Says Blankenship: "In almost every case, it gets worked out and they move on."

Community Associations: A Force in American Housing

  • About 13 percent of residential housing in the U.S. is within some form of a community association.
  • There are currently 295,700 association-governed communities throughout the U.S.
  • More than 23.8 million housing units exist within association-governed communities in the U.S.
  • More than 58.8 million residents live in association-governed communities.
  • More than 1.7 million Americans serve on a community association board, with close to 400,000 participating as committee members.
  • The estimated real-estate value of all homes in community associations is close to $4 trillion, approximately 205 of the value of all U.S. residential real-estate.
  • Community association boards maintain investment accounts of more than $35 billion for the long-term maintenance and replacement of commonly held property.
  • Some of the largest community-managed associations in the U.S. are in Columbia, Md.; Reston, Va.; Valencia, Calif.; Summerlin, Nev.; and Highlands Ranch in Highlands, Colo.

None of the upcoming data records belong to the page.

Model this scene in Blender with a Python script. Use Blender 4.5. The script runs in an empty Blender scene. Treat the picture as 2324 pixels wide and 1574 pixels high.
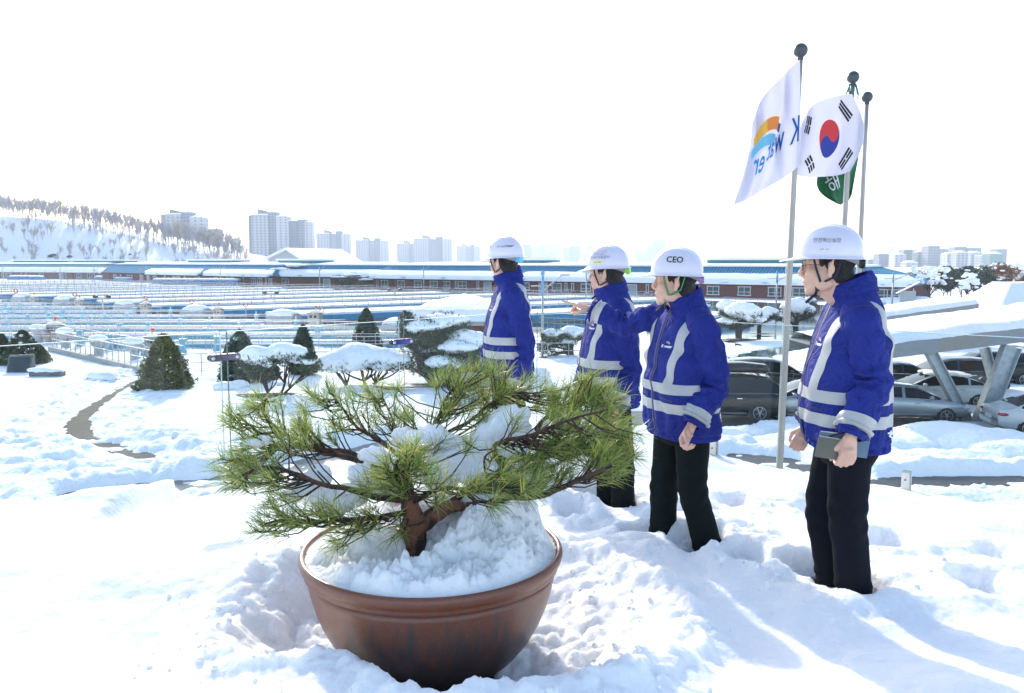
import bpy, bmesh, math, random
import numpy as np
from mathutils import Vector, Matrix, noise
from mathutils.bvhtree import BVHTree
from math import sin, cos, pi, radians, atan, tan, sqrt

SC = bpy.context.scene
COL = SC.collection
R = random.Random(7)

# ------------------------------------------------------------------ camera
CAMZ = 1.6
F, UC, VC = 1807.0, 1162.0, 787.0          # focal length and centre, in units of a 2324 px wide picture
PITCH = atan(193 / F)
cam_d = bpy.data.cameras.new('camera'); cam = bpy.data.objects.new('camera', cam_d); COL.objects.link(cam)
cam.location = (0, 0, CAMZ); cam.rotation_euler = (pi / 2 - PITCH, 0, 0)
cam_d.sensor_width = 36; cam_d.lens = F / 2324 * 36
cam_d.clip_start = 0.05; cam_d.clip_end = 20000
SC.camera = cam

# ------------------------------------------------------------------ world and sun
SUN_AZ, SUN_EL = radians(-19), radians(27)  # azimuth from +Y, negative = left
w = bpy.data.worlds.new('World'); SC.world = w; w.use_nodes = True
nt = w.node_tree; nt.nodes.clear()
sky = nt.nodes.new('ShaderNodeTexSky'); sky.sky_type = 'NISHITA'; sky.sun_disc = False
sky.sun_elevation = SUN_EL; sky.sun_rotation = SUN_AZ
sky.air_density = 1.0; sky.dust_density = 1.5; sky.ozone_density = 1.0
bg = nt.nodes.new('ShaderNodeBackground'); bg.inputs[1].default_value = 0.15
wo = nt.nodes.new('ShaderNodeOutputWorld')
nt.links.new(sky.outputs[0], bg.inputs[0]); nt.links.new(bg.outputs[0], wo.inputs[0])
sun_d = bpy.data.lights.new('sun', 'SUN'); sun_d.energy = 2.0; sun_d.angle = radians(0.6); sun_d.color = (1, .955, .88)
sun = bpy.data.objects.new('sun', sun_d); COL.objects.link(sun)
sdir = Vector((sin(SUN_AZ) * cos(SUN_EL), cos(SUN_AZ) * cos(SUN_EL), sin(SUN_EL)))
sun.rotation_euler = sdir.to_track_quat('Z', 'Y').to_euler(); sun.location = (0, 0, 60)
SC.view_settings.view_transform = 'Standard'; SC.view_settings.look = 'None'
SC.view_settings.gamma = 1; SC.view_settings.exposure = 1.27
SC.cycles.use_denoising = True
SC.cycles.max_bounces = 8; SC.cycles.diffuse_bounces = 4; SC.cycles.transparent_max_bounces = 24
SC.cycles.volume_bounces = 1; SC.cycles.caustics_reflective = False; SC.cycles.caustics_refractive = False
SC.cycles.sample_clamp_indirect = 6

GZ = -4.6                                   # level of the yard below the terrace

# ------------------------------------------------------------------ picture geometry -> world geometry
cP, sP = cos(PITCH), sin(PITCH)
def ray(u, v):
    a, b = (u - UC) / F, -(v - VC) / F
    return Vector((a, cP + b * sP, -sP + b * cP))
def G(u, v, z=GZ):
    r = ray(u, v); t = (z - CAMZ) / r.z
    return Vector((r.x * t, r.y * t, z))
def Yp(u, v, y):
    r = ray(u, v); t = y / r.y
    return Vector((r.x * t, y, CAMZ + r.z * t))
def pxm(y):                                 # pixels per metre at distance y
    return F / y

# ------------------------------------------------------------------ materials
MATS = {}
def nodes_of(m):
    m.use_nodes = True
    return m.node_tree, m.node_tree.nodes['Principled BSDF']
def mat(name, col, rough=.6, metal=0., var=.12, scale=6., bump=0., bscale=60., spec=None, coat=0., detail=3., stretch=None, sheen=0.):
    if name in MATS: return MATS[name]
    m = bpy.data.materials.new(name); t, p = nodes_of(m); N = t.nodes; L = t.links
    p.inputs['Roughness'].default_value = rough; p.inputs['Metallic'].default_value = metal
    if spec is not None: p.inputs['Specular IOR Level'].default_value = spec
    if coat: p.inputs['Coat Weight'].default_value = coat
    if sheen: p.inputs['Sheen Weight'].default_value = sheen
    tc = N.new('ShaderNodeTexCoord'); src = tc.outputs['Object']
    if stretch:
        mp = N.new('ShaderNodeMapping'); mp.inputs['Scale'].default_value = stretch; L.new(src, mp.inputs[0]); src = mp.outputs[0]
    no = N.new('ShaderNodeTexNoise'); no.inputs['Scale'].default_value = scale; no.inputs['Detail'].default_value = detail
    L.new(src, no.inputs['Vector'])
    rp = N.new('ShaderNodeMapRange'); rp.inputs[3].default_value = 1 - var; rp.inputs[4].default_value = 1 + var
    rp.inputs[1].default_value = .25; rp.inputs[2].default_value = .75
    L.new(no.outputs[0], rp.inputs[0])
    mx = N.new('ShaderNodeVectorMath'); mx.operation = 'SCALE'; mx.inputs[0].default_value = col[:3]
    L.new(rp.outputs[0], mx.inputs['Scale']); L.new(mx.outputs[0], p.inputs['Base Color'])
    if bump:
        nb = N.new('ShaderNodeTexNoise'); nb.inputs['Scale'].default_value = bscale; nb.inputs['Detail'].default_value = 4
        L.new(src, nb.inputs['Vector'])
        b = N.new('ShaderNodeBump'); b.inputs['Strength'].default_value = bump; b.inputs['Distance'].default_value = .02
        L.new(nb.outputs[0], b.inputs['Height']); L.new(b.outputs[0], p.inputs['Normal'])
    MATS[name] = m
    return m
def mat2(name, colA, colB, scale, rough=.7, lo=.45, hi=.55, bump=.3, bscale=None, metal=0, stretch=None, spec=.5):
    """two colours mixed by noise"""
    if name in MATS: return MATS[name]
    m = bpy.data.materials.new(name); t, p = nodes_of(m); N = t.nodes; L = t.links
    p.inputs['Roughness'].default_value = rough; p.inputs['Metallic'].default_value = metal
    p.inputs['Specular IOR Level'].default_value = spec
    tc = N.new('ShaderNodeTexCoord'); src = tc.outputs['Object']
    if stretch:
        mp = N.new('ShaderNodeMapping'); mp.inputs['Scale'].default_value = stretch; L.new(src, mp.inputs[0]); src = mp.outputs[0]
    no = N.new('ShaderNodeTexNoise'); no.inputs['Scale'].default_value = scale; no.inputs['Detail'].default_value = 5
    L.new(src, no.inputs['Vector'])
    rp = N.new('ShaderNodeMapRange'); rp.inputs[1].default_value = lo; rp.inputs[2].default_value = hi
    L.new(no.outputs[0], rp.inputs[0])
    mx = N.new('ShaderNodeMix'); mx.data_type = 'RGBA'
    mx.inputs[6].default_value = (*colA, 1); mx.inputs[7].default_value = (*colB, 1)
    L.new(rp.outputs[0], mx.inputs[0]); L.new(mx.outputs[2], p.inputs['Base Color'])
    if bump:
        nb = N.new('ShaderNodeTexNoise'); nb.inputs['Scale'].default_value = bscale or scale * 3; nb.inputs['Detail'].default_value = 4
        L.new(src, nb.inputs['Vector'])
        b = N.new('ShaderNodeBump'); b.inputs['Strength'].default_value = bump; b.inputs['Distance'].default_value = .02
        L.new(nb.outputs[0], b.inputs['Height']); L.new(b.outputs[0], p.inputs['Normal'])
    MATS[name] = m
    return m
def snow_mat(name, s1, s2, dist, col=(.925, .94, .955), sss=0.):
    if name in MATS: return MATS[name]
    m = bpy.data.materials.new(name); t, p = nodes_of(m); N = t.nodes; L = t.links
    p.inputs['Base Color'].default_value = (*col, 1); p.inputs['Roughness'].default_value = .85
    p.inputs['Specular IOR Level'].default_value = .2
    if sss: p.inputs['Subsurface Weight'].default_value = .8; p.inputs['Subsurface Radius'].default_value = (1., 1., 1.); p.inputs['Subsurface Scale'].default_value = sss
    tc = N.new('ShaderNodeTexCoord')
    a = N.new('ShaderNodeTexNoise'); a.inputs['Scale'].default_value = s1; a.inputs['Detail'].default_value = 8; a.inputs['Roughness'].default_value = .62
    b = N.new('ShaderNodeTexVoronoi'); b.inputs['Scale'].default_value = s2
    ad = N.new('ShaderNodeMath'); ad.operation = 'MULTIPLY_ADD'; ad.inputs[1].default_value = -.25
    L.new(tc.outputs['Object'], a.inputs['Vector']); L.new(tc.outputs['Object'], b.inputs['Vector'])
    L.new(b.outputs['Distance'], ad.inputs[0]); L.new(a.outputs[0], ad.inputs[2])
    bp = N.new('ShaderNodeBump'); bp.inputs['Strength'].default_value = .8; bp.inputs['Distance'].default_value = dist
    L.new(ad.outputs[0], bp.inputs['Height']); L.new(bp.outputs[0], p.inputs['Normal'])
    MATS[name] = m
    return m
SNOW = snow_mat('snow_near', 14, 40, .020, sss=.06)
SNOWM = snow_mat('snow_mid', 3.0, 7, .10)
SNOWF = snow_mat('snow_far', .7, 2, .3)
BARK = mat2('pine_bark', (.20, .085, .05), (.03, .02, .015), 14, rough=.9, bump=1.0, bscale=40, stretch=(1, 1, .45))
BARKD = mat('dark_bark', (.045, .035, .03), .9, var=.3, scale=20, bump=.6)
STEEL = mat('brushed_steel', (.62, .6, .57), .32, metal=.9, var=.06, scale=30)
GALV = mat2('galvanised_steel', (.46, .50, .52), (.34, .38, .41), 5, rough=.5, lo=.35, hi=.65, bump=.05, metal=.2)
RAILM = mat('rail_metal', (.44, .44, .44), .5, metal=.2, var=.08, scale=3)
BRICK = mat2('red_brick', (.20, .075, .06), (.14, .05, .042), 3, rough=.85, lo=.3, hi=.7, bump=.2, bscale=30)
BLUEROOF = None

# ------------------------------------------------------------------ numpy noise
_rng = np.random.RandomState(5)
_tab = _rng.rand(4096).astype(np.float64)
def _h(ix, iy, iz):
    return _tab[(ix * 73856093 ^ iy * 19349663 ^ iz * 83492791) & 4095]
def vnoise(x, y, z=None):
    z = np.zeros_like(x) if z is None else z
    ix, iy, iz = np.floor(x).astype(np.int64), np.floor(y).astype(np.int64), np.floor(z).astype(np.int64)
    fx, fy, fz = x - ix, y - iy, z - iz
    fx, fy, fz = fx * fx * fx * (fx * (fx * 6 - 15) + 10), fy * fy * fy * (fy * (fy * 6 - 15) + 10), fz * fz * (3 - 2 * fz)
    def c(a, b, d): return _h(ix + a, iy + b, iz + d)
    x00 = c(0, 0, 0) * (1 - fx) + c(1, 0, 0) * fx; x10 = c(0, 1, 0) * (1 - fx) + c(1, 1, 0) * fx
    x01 = c(0, 0, 1) * (1 - fx) + c(1, 0, 1) * fx; x11 = c(0, 1, 1) * (1 - fx) + c(1, 1, 1) * fx
    return ((x00 * (1 - fy) + x10 * fy) * (1 - fz) + (x01 * (1 - fy) + x11 * fy) * fz) * 2 - 1
def fbm(x, y, z=None, oct=4, gain=.5):
    s = 0; a = 1.; tot = 0
    for k in range(oct):
        f = 2.03 ** k
        s = s + a * vnoise(x * f + 17.3 * k, y * f - 9.1 * k, None if z is None else z * f + 3.7 * k); tot += a; a *= gain
    return s / tot
def billow(x, y, z=None, oct=4, gain=.55):
    s = 0; a = 1.; tot = 0
    for k in range(oct):
        f = 2.1 ** k
        s = s + a * (np.abs(vnoise(x * f + 31 * k, y * f + 5 * k, None if z is None else z * f)) * 2.4 - .6); tot += a; a *= gain
    return s / tot
def sstep(a, b, x):
    t = np.clip((x - a) / (b - a), 0, 1)
    return t * t * (3 - 2 * t)

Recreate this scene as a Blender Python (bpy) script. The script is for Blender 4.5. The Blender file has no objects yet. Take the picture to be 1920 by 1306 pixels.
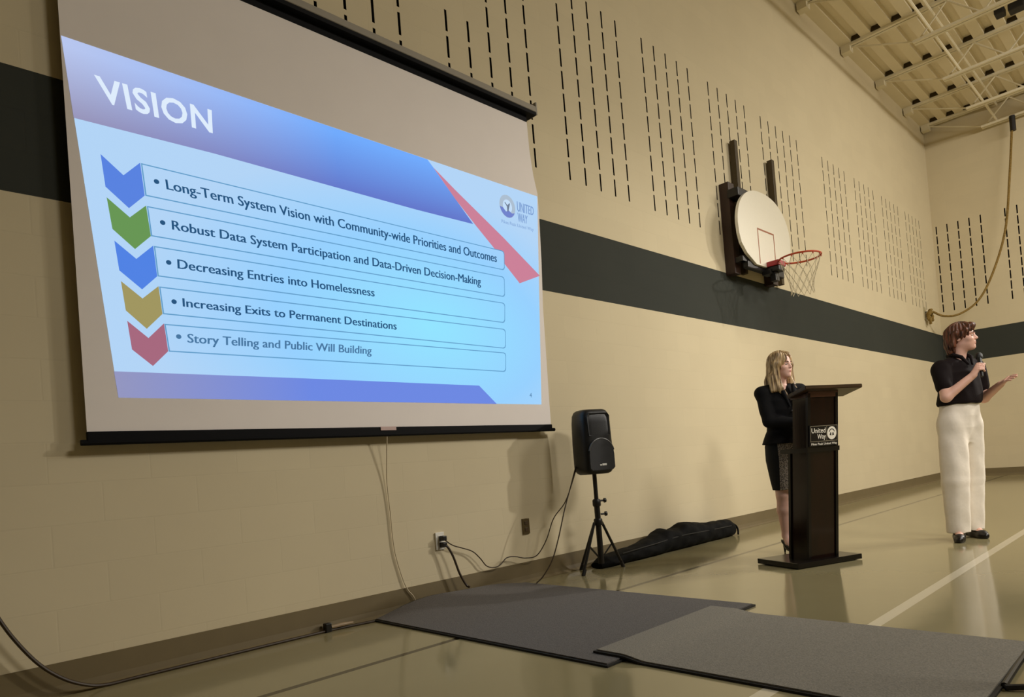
import bpy, bmesh, math, random
import numpy as np
from mathutils import Vector, Matrix

random.seed(7)
rng = np.random.default_rng(7)
S = bpy.context.scene
COL = S.collection
PI = math.pi

# ------------------------------------------------------------------ camera
D, XF, CAM_H = 3.8558, 16.626, 0.90          # distance to the long wall, x of the end wall, lens height
F_PX, PP_Y = 1267.13, 856.96
TH, PITCH, ROLL = 0.8039, 0.0174, 0.0786
fwd = Vector((math.cos(TH) * math.cos(PITCH), math.sin(TH) * math.cos(PITCH), math.sin(PITCH)))
right = Vector((math.sin(TH), -math.cos(TH), 0))
up0 = right.cross(fwd)
rgt = right * math.cos(ROLL) - up0 * math.sin(ROLL)
upv = right * math.sin(ROLL) + up0 * math.cos(ROLL)
cd = bpy.data.cameras.new('camera')
cam = bpy.data.objects.new('camera', cd)
COL.objects.link(cam)
cam.matrix_world = Matrix(((rgt.x, upv.x, -fwd.x, 0), (rgt.y, upv.y, -fwd.y, 0), (rgt.z, upv.z, -fwd.z, CAM_H), (0, 0, 0, 1)))
cd.sensor_width = 36.0
cd.lens = F_PX / 1920.0 * 36.0
cd.shift_y = (PP_Y - 653.0) / 1920.0
cd.clip_start = 0.05
S.camera = cam

# ------------------------------------------------------------------ light and exposure
S.view_settings.view_transform = 'Standard'
S.view_settings.look = 'None'
S.view_settings.exposure = 0.0
S.view_settings.gamma = 1.0
S.view_settings.use_curve_mapping = False
wd = bpy.data.worlds.new('world')
S.world = wd
wd.use_nodes = True
wd.node_tree.nodes['Background'].inputs[0].default_value = (1.0, 0.85, 0.6, 1)
wd.node_tree.nodes['Background'].inputs[1].default_value = 0.02


def lin(c):
    c = c / 255.0
    return c / 12.92 if c <= 0.04045 else ((c + 0.055) / 1.055) ** 2.4


def rgb(r, g, b):
    return (lin(r), lin(g), lin(b), 1.0)


def area(name, loc, target, sx, sy, power, col):
    l = bpy.data.lights.new(name, 'AREA')
    l.shape = 'RECTANGLE'
    l.size, l.size_y, l.energy, l.color = sx, sy, power, col
    o = bpy.data.objects.new(name, l)
    COL.objects.link(o)
    o.location = loc
    d = Vector(target) - Vector(loc)
    o.rotation_euler = d.to_track_quat('-Z', 'Y').to_euler()
    return o


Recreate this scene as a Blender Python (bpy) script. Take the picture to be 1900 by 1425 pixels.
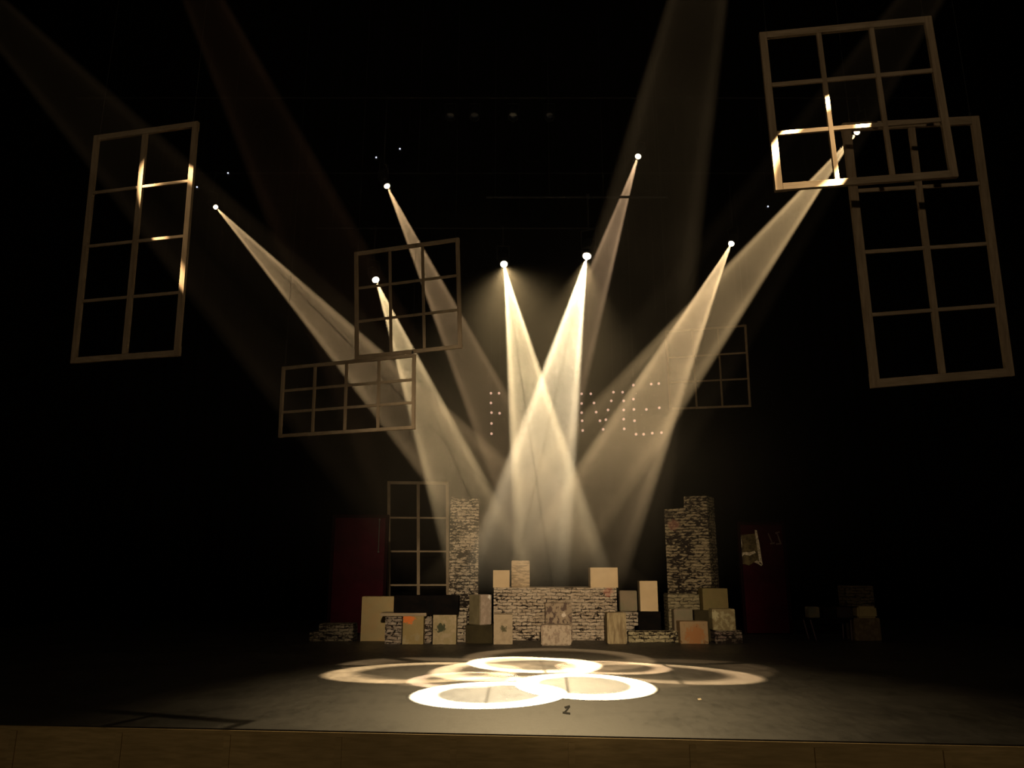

Source: The Community Associations Institute 

Community Associations Institute — A Resource for Home Builders and Community Association Board Members

"For better and worse, the threat of litigation exists in almost every part of society, and the community association industry is no different," says CAI Spokesperson Frank Rathbun. But it doesn't have to be that way, he says.

"The more people understand and incorporate best practices, the less likely they are to encounter problems, some of which do have the potential for litigation. Best practices can help developers and homeowners avoid common mistakes," Rathbun says.

If they aren't already, home builders involved in the development of self-sustaining communities might want to become familiar with the Community Associations Institute and its foundation.

"Those who take advantage of CAI and foundation tools and resources will put themselves in a better position to create, inspire and sustain better, more effective communities," Rathbun says.

CAI is a national membership organization "dedicated to fostering vibrant, competent, harmonious common-interest communities." It provides education, tools and resources to people who govern communities and the professionals who support them.

The Foundation for Community Association Research supports the CAI. The foundation is a non-profit organization that conducts research, educates and offers other resources for those involved in residential community association governance and management.